Goal: Transcribe every line, keeping it exact.
┄┄┄┄┄┄
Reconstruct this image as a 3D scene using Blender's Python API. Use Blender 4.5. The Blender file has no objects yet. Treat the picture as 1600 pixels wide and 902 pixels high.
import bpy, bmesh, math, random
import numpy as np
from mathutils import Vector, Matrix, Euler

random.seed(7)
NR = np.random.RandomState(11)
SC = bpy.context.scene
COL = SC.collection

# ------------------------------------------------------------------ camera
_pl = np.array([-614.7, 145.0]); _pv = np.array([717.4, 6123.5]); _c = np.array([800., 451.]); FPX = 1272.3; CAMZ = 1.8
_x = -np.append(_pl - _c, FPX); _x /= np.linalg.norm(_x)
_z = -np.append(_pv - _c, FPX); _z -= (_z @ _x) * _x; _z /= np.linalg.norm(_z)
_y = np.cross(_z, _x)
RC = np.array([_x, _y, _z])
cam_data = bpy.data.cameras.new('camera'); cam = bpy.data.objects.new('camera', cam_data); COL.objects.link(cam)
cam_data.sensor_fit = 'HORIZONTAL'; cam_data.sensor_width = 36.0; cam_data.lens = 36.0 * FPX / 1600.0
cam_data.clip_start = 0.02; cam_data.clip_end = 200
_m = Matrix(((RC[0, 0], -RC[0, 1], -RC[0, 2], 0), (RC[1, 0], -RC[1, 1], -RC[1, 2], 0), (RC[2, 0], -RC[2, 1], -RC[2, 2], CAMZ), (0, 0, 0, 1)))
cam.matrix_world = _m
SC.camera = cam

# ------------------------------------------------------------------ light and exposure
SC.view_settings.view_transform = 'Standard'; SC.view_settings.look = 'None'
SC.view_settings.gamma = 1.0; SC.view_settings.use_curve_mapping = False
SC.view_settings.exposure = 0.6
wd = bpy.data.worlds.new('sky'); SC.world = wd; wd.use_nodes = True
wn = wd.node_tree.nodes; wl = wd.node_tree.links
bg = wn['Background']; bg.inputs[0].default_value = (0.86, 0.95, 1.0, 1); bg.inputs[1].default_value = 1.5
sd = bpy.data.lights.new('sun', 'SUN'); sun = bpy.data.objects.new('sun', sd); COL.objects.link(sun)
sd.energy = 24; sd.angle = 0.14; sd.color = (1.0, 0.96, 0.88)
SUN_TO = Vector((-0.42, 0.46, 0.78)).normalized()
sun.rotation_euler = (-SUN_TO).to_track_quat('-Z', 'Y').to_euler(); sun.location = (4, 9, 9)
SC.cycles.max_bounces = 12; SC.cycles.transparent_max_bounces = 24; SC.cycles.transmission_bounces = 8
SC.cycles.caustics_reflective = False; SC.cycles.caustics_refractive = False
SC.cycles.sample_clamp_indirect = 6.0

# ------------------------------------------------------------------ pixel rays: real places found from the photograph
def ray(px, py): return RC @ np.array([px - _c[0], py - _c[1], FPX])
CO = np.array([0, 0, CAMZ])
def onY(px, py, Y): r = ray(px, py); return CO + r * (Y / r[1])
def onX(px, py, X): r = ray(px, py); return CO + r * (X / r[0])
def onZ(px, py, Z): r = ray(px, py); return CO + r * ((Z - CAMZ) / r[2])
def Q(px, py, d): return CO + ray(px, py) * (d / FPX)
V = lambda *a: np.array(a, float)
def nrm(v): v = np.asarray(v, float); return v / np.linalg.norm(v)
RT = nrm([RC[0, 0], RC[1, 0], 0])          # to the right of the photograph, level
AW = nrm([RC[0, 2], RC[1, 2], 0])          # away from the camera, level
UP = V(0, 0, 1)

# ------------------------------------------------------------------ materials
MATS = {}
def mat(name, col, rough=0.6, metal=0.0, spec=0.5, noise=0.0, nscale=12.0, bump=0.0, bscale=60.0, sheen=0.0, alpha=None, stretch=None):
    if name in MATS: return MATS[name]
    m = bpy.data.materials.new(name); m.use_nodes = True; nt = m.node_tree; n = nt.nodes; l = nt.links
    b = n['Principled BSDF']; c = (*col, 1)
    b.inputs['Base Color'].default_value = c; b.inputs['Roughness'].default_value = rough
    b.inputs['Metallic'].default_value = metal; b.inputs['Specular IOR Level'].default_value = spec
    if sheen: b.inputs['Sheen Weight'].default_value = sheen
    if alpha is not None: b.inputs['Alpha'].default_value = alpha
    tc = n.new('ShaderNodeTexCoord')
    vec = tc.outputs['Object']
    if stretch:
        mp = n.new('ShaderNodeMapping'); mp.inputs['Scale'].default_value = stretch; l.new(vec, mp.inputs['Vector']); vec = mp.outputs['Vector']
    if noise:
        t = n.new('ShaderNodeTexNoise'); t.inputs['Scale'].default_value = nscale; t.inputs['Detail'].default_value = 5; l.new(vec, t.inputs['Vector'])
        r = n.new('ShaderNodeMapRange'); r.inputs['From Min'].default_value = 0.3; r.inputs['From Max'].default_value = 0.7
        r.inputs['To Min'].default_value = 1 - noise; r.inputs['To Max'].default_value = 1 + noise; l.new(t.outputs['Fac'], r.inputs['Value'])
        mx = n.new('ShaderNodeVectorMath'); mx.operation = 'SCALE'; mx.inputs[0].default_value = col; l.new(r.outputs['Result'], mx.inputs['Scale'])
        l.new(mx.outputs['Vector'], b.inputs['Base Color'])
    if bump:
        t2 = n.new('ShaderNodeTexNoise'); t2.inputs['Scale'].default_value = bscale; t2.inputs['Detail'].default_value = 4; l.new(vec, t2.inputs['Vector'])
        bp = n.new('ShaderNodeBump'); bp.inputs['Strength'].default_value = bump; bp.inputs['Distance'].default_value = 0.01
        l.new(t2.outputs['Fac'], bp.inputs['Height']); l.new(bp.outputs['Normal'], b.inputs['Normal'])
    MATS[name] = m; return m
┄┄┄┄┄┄
Full output:
Reconstruct this image as a 3D scene using Blender's Python API. Use Blender 4.5. The Blender file has no objects yet. Treat the picture as 1600 pixels wide and 902 pixels high.
import bpy, bmesh, math, random
import numpy as np
from mathutils import Vector, Matrix, Euler

random.seed(7)
NR = np.random.RandomState(11)
SC = bpy.context.scene
COL = SC.collection

# ------------------------------------------------------------------ camera
_pl = np.array([-614.7, 145.0]); _pv = np.array([717.4, 6123.5]); _c = np.array([800., 451.]); FPX = 1272.3; CAMZ = 1.8
_x = -np.append(_pl - _c, FPX); _x /= np.linalg.norm(_x)
_z = -np.append(_pv - _c, FPX); _z -= (_z @ _x) * _x; _z /= np.linalg.norm(_z)
_y = np.cross(_z, _x)
RC = np.array([_x, _y, _z])
cam_data = bpy.data.cameras.new('camera'); cam = bpy.data.objects.new('camera', cam_data); COL.objects.link(cam)
cam_data.sensor_fit = 'HORIZONTAL'; cam_data.sensor_width = 36.0; cam_data.lens = 36.0 * FPX / 1600.0
cam_data.clip_start = 0.02; cam_data.clip_end = 200
_m = Matrix(((RC[0, 0], -RC[0, 1], -RC[0, 2], 0), (RC[1, 0], -RC[1, 1], -RC[1, 2], 0), (RC[2, 0], -RC[2, 1], -RC[2, 2], CAMZ), (0, 0, 0, 1)))
cam.matrix_world = _m
SC.camera = cam

# ------------------------------------------------------------------ light and exposure
SC.view_settings.view_transform = 'Standard'; SC.view_settings.look = 'None'
SC.view_settings.gamma = 1.0; SC.view_settings.use_curve_mapping = False
SC.view_settings.exposure = 0.6
wd = bpy.data.worlds.new('sky'); SC.world = wd; wd.use_nodes = True
wn = wd.node_tree.nodes; wl = wd.node_tree.links
bg = wn['Background']; bg.inputs[0].default_value = (0.86, 0.95, 1.0, 1); bg.inputs[1].default_value = 1.5
sd = bpy.data.lights.new('sun', 'SUN'); sun = bpy.data.objects.new('sun', sd); COL.objects.link(sun)
sd.energy = 24; sd.angle = 0.14; sd.color = (1.0, 0.96, 0.88)
SUN_TO = Vector((-0.42, 0.46, 0.78)).normalized()
sun.rotation_euler = (-SUN_TO).to_track_quat('-Z', 'Y').to_euler(); sun.location = (4, 9, 9)
SC.cycles.max_bounces = 12; SC.cycles.transparent_max_bounces = 24; SC.cycles.transmission_bounces = 8
SC.cycles.caustics_reflective = False; SC.cycles.caustics_refractive = False
SC.cycles.sample_clamp_indirect = 6.0

# ------------------------------------------------------------------ pixel rays: real places found from the photograph
def ray(px, py): return RC @ np.array([px - _c[0], py - _c[1], FPX])
CO = np.array([0, 0, CAMZ])
def onY(px, py, Y): r = ray(px, py); return CO + r * (Y / r[1])
def onX(px, py, X): r = ray(px, py); return CO + r * (X / r[0])
def onZ(px, py, Z): r = ray(px, py); return CO + r * ((Z - CAMZ) / r[2])
def Q(px, py, d): return CO + ray(px, py) * (d / FPX)
V = lambda *a: np.array(a, float)
def nrm(v): v = np.asarray(v, float); return v / np.linalg.norm(v)
RT = nrm([RC[0, 0], RC[1, 0], 0])          # to the right of the photograph, level
AW = nrm([RC[0, 2], RC[1, 2], 0])          # away from the camera, level
UP = V(0, 0, 1)

# ------------------------------------------------------------------ materials
MATS = {}
def mat(name, col, rough=0.6, metal=0.0, spec=0.5, noise=0.0, nscale=12.0, bump=0.0, bscale=60.0, sheen=0.0, alpha=None, stretch=None):
    if name in MATS: return MATS[name]
    m = bpy.data.materials.new(name); m.use_nodes = True; nt = m.node_tree; n = nt.nodes; l = nt.links
    b = n['Principled BSDF']; c = (*col, 1)
    b.inputs['Base Color'].default_value = c; b.inputs['Roughness'].default_value = rough
    b.inputs['Metallic'].default_value = metal; b.inputs['Specular IOR Level'].default_value = spec
    if sheen: b.inputs['Sheen Weight'].default_value = sheen
    if alpha is not None: b.inputs['Alpha'].default_value = alpha
    tc = n.new('ShaderNodeTexCoord')
    vec = tc.outputs['Object']
    if stretch:
        mp = n.new('ShaderNodeMapping'); mp.inputs['Scale'].default_value = stretch; l.new(vec, mp.inputs['Vector']); vec = mp.outputs['Vector']
    if noise:
        t = n.new('ShaderNodeTexNoise'); t.inputs['Scale'].default_value = nscale; t.inputs['Detail'].default_value = 5; l.new(vec, t.inputs['Vector'])
        r = n.new('ShaderNodeMapRange'); r.inputs['From Min'].default_value = 0.3; r.inputs['From Max'].default_value = 0.7
        r.inputs['To Min'].default_value = 1 - noise; r.inputs['To Max'].default_value = 1 + noise; l.new(t.outputs['Fac'], r.inputs['Value'])
        mx = n.new('ShaderNodeVectorMath'); mx.operation = 'SCALE'; mx.inputs[0].default_value = col; l.new(r.outputs['Result'], mx.inputs['Scale'])
        l.new(mx.outputs['Vector'], b.inputs['Base Color'])
    if bump:
        t2 = n.new('ShaderNodeTexNoise'); t2.inputs['Scale'].default_value = bscale; t2.inputs['Detail'].default_value = 4; l.new(vec, t2.inputs['Vector'])
        bp = n.new('ShaderNodeBump'); bp.inputs['Strength'].default_value = bump; bp.inputs['Distance'].default_value = 0.01
        l.new(t2.outputs['Fac'], bp.inputs['Height']); l.new(bp.outputs['Normal'], b.inputs['Normal'])
    MATS[name] = m; return m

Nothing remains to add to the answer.